_WHAT IS NEEDED:_ How many lines of the entries below include the word "picture"? Answer with the number alone.

>> Start ROWS

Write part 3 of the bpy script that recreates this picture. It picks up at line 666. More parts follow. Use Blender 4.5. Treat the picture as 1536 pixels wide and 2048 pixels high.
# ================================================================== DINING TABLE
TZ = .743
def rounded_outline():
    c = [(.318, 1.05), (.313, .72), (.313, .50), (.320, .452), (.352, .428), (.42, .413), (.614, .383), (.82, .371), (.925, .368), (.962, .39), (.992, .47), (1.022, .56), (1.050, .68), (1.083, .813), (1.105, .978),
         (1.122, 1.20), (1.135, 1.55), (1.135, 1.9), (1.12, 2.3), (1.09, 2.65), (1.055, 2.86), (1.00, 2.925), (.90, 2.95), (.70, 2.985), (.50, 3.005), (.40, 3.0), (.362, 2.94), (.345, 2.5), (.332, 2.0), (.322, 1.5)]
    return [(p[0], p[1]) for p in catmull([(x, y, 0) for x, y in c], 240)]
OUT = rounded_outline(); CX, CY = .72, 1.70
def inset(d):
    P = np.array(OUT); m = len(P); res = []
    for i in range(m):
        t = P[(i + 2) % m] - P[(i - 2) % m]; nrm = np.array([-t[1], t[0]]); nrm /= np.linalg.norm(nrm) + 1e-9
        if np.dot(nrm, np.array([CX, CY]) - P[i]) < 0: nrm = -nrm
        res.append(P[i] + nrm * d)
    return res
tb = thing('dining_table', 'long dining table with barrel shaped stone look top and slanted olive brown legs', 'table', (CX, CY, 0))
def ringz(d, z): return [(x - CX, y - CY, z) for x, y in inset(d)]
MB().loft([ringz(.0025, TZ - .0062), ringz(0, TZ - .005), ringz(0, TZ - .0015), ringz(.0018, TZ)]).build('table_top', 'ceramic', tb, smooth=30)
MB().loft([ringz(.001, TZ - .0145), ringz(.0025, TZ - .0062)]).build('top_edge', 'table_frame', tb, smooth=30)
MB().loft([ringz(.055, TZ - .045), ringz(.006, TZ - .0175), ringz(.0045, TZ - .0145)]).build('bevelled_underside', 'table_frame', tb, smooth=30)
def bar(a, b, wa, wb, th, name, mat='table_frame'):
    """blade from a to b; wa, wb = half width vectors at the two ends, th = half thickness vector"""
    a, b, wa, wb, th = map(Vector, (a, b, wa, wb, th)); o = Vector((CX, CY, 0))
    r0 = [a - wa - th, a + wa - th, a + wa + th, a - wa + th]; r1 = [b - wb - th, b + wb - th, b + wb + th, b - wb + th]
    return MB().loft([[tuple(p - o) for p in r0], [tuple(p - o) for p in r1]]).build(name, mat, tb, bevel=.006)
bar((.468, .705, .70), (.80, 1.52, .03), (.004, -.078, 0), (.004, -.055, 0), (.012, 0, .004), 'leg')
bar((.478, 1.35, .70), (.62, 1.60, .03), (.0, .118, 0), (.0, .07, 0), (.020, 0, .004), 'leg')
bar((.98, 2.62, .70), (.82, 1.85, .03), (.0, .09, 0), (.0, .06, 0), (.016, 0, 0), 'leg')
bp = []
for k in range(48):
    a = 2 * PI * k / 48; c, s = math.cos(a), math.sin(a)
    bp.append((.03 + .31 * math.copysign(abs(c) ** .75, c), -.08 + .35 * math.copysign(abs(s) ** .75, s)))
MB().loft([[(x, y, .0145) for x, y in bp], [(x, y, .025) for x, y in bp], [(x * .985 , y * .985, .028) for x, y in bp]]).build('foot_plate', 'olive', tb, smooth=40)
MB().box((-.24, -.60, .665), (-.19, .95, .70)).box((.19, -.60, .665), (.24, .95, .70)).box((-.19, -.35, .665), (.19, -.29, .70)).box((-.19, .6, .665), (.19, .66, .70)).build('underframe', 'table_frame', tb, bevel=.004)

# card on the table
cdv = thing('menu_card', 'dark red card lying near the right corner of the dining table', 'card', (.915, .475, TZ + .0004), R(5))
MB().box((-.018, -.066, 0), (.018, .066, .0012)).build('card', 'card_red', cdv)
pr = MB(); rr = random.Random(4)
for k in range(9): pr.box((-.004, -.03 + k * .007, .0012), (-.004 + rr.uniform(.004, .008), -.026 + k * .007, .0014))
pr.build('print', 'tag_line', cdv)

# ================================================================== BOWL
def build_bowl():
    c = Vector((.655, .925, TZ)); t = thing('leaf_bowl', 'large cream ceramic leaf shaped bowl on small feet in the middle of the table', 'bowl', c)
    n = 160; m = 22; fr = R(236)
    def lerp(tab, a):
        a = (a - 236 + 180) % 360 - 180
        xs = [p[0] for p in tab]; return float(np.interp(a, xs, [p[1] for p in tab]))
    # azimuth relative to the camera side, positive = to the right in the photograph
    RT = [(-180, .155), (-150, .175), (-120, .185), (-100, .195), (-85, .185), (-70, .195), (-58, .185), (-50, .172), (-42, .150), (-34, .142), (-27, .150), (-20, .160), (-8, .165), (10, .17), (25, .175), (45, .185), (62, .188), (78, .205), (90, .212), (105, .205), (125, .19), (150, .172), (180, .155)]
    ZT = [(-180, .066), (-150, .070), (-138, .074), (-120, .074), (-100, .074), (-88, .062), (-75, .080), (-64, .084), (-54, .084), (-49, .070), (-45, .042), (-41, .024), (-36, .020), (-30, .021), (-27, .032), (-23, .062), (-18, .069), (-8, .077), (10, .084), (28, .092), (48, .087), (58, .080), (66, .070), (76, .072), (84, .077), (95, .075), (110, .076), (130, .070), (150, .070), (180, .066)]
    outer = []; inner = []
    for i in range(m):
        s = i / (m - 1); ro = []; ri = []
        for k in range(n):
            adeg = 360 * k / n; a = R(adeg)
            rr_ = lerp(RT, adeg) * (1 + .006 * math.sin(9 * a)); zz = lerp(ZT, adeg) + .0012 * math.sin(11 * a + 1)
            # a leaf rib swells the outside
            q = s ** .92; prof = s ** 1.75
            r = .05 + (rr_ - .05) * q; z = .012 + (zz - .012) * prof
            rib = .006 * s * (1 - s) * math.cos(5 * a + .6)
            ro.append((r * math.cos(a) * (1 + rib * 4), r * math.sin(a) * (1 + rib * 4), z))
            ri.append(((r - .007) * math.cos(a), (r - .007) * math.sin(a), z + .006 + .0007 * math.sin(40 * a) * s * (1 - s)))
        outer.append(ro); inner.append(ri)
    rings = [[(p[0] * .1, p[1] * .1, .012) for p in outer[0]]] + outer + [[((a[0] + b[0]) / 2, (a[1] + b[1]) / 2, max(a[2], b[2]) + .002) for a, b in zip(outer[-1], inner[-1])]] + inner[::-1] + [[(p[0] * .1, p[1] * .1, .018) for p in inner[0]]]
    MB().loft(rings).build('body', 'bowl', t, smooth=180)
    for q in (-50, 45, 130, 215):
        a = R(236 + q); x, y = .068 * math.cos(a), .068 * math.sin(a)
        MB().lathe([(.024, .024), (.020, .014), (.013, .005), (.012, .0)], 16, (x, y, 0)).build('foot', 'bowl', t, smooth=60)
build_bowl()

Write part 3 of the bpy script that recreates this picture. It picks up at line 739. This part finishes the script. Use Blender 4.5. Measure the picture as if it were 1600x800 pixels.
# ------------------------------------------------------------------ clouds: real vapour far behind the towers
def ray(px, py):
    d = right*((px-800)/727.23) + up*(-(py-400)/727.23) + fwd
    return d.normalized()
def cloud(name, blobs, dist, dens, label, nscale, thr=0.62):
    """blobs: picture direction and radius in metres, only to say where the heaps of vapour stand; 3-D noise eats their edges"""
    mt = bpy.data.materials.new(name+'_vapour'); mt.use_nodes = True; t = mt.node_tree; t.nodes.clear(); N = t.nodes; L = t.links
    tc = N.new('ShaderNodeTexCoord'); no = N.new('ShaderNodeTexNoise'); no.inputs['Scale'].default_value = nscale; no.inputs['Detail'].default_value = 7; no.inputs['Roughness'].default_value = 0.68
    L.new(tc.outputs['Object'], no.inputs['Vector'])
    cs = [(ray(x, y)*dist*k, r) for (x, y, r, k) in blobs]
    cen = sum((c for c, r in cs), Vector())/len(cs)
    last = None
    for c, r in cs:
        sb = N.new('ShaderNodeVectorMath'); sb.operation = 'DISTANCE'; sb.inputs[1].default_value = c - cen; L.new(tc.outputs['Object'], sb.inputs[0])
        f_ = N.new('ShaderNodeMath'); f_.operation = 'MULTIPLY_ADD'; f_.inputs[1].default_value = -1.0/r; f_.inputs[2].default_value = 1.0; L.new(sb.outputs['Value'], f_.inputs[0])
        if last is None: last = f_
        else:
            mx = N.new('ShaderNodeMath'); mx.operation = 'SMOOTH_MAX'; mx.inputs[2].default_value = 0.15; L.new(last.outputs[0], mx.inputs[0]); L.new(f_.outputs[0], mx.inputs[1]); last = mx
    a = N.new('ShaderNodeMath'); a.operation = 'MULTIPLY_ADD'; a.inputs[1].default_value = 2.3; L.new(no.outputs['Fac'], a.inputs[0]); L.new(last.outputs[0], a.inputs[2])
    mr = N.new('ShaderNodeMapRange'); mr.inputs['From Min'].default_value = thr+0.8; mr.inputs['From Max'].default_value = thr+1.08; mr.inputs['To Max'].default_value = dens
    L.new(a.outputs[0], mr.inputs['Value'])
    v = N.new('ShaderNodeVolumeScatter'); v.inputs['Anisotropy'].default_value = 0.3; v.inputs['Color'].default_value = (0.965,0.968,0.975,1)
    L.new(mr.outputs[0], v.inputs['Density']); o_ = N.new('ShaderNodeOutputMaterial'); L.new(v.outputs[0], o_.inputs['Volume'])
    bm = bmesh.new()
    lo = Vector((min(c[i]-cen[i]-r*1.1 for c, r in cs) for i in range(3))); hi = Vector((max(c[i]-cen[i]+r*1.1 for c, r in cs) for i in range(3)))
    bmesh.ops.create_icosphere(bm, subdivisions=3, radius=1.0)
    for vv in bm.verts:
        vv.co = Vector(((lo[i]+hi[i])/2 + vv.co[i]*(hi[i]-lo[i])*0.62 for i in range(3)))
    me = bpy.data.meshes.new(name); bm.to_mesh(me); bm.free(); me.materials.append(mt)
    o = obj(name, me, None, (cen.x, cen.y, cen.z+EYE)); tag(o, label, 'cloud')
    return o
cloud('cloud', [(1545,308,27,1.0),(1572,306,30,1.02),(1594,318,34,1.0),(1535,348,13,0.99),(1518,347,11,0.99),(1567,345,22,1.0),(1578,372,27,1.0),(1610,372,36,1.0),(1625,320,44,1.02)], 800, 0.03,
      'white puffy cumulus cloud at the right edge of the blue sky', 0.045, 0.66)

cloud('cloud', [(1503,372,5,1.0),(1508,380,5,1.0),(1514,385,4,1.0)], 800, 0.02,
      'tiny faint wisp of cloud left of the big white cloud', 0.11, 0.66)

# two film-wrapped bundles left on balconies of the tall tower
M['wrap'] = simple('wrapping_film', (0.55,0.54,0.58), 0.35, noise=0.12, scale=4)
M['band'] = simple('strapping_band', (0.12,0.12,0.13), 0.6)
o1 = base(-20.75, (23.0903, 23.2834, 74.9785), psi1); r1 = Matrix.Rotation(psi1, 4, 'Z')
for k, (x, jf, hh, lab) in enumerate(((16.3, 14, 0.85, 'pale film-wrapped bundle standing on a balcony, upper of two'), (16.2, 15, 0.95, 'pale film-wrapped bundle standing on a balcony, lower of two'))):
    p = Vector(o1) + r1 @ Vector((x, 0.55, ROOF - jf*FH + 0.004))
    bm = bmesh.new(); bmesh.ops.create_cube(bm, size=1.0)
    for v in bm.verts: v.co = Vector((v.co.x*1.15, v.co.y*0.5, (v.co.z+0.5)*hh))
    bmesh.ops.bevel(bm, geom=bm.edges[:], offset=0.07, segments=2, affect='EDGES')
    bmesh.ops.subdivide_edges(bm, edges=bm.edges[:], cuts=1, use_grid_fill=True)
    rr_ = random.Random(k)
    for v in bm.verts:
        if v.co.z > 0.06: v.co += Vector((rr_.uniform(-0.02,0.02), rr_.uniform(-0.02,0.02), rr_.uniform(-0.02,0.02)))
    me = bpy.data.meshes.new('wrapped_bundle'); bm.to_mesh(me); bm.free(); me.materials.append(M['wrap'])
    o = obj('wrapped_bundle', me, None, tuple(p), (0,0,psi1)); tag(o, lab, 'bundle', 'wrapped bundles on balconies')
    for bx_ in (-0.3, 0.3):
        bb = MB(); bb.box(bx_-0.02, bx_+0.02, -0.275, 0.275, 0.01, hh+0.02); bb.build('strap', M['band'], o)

>> End ROWS

_TASK RESPONSE:_ 3